Quand on observe le niveau de violence et de polarisation du monde actuel, les célèbres paroles de Paul VI aux Nations unies en 1965 – «Plus jamais la guerre» – semblent idéalistes, voire naïves. Ont-elles toutefois permis à la diplomatie pontificale de trouver sa place dans les relations internationales, après que le Saint-Siège ait été très marginalisé lors des deux guerres mondiales et des traités qui avaient suivi, notamment le Traité de Versailles en 1919?

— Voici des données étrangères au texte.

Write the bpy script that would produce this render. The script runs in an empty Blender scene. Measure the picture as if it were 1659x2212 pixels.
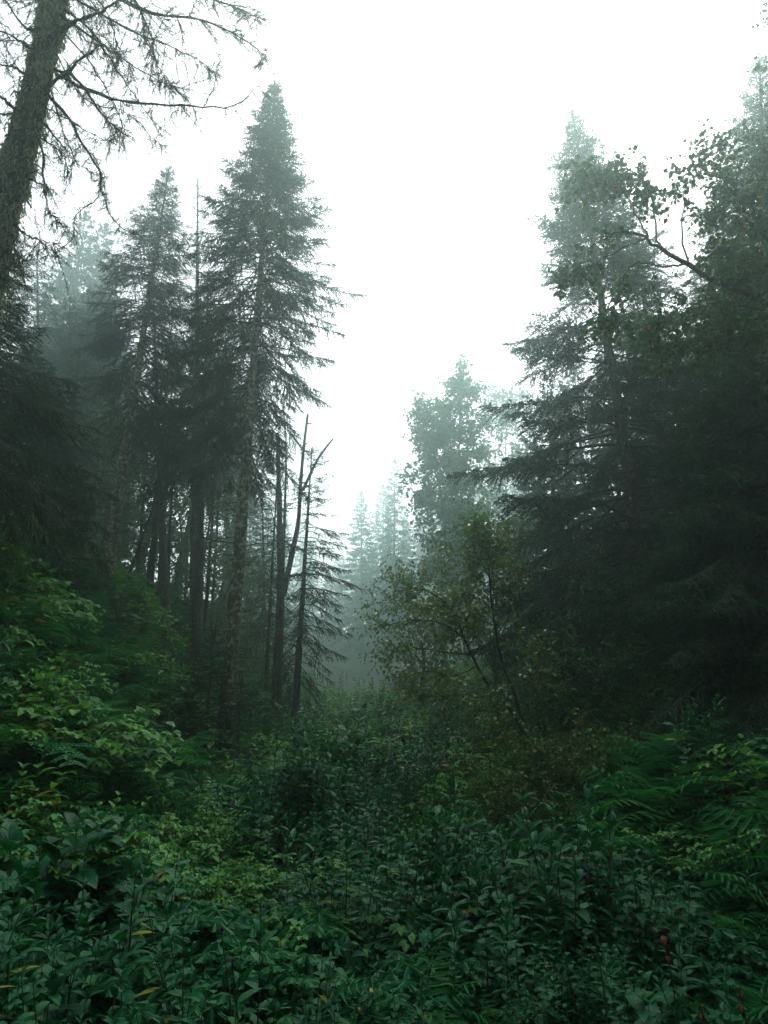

On a retenu ces mots forts de Paul VI, mais il faut préciser que dans la suite de son discours, il reconnaissait la possibilité de l’usage des armes en cas de légitime défense. Ce qui a été marquant, c’était surtout l’image d’un pape dans l’enceinte onusienne. Ses prédécesseurs avaient été critiques vis-à-vis de la Société des Nations dans l’entre-deux-guerres, puis vis-à-vis de l’Organisation des Nations Unies lors de sa création en 1945. La position du Saint-Siège pouvait se résumer à un «non, mais…» à la SDN et à un «oui, mais…» vis-à-vis de l’ONU.
Cette présence de Paul VI marquait finalement un soutien du Saint-Siège aux institutions internationales comme lieu de dialogue entre les États. Cet accueil du pape à New York, au siège de l’ONU, vingt ans après sa fondation, représentait un progrès considérable par rapport à la marginalisation du Saint-Siège lors du Traité de Versailles en 1919, puis son impuissance face à la montée des totalitarismes.
Pendant la Seconde guerre mondiale, malgré sa position neutre, le Saint-Siège avait même été marginalisé par rapport à son rôle traditionnel d’acteur caritatif car c’est plutôt la Croix-Rouge qui a porté assistance aux prisonniers. C’est seulement à partir de 1945 que le Saint-Siège a pu progressivement retrouver ce rôle humanitaire d’une façon plus structurée.
La visite du Paul VI à l’ONU a donc permis de solder cette période de marginalisation et d’ouvrir un nouveau cycle, qui a permis au Saint-Siège de s’impliquer dans de nombreuses réunions internationales, de la négociation d’Helsinki qui avait abouti à un accord entre l’Est et l’Ouest en 1975 dans le contexte de la guerre froide, jusqu’aux COP actuelles.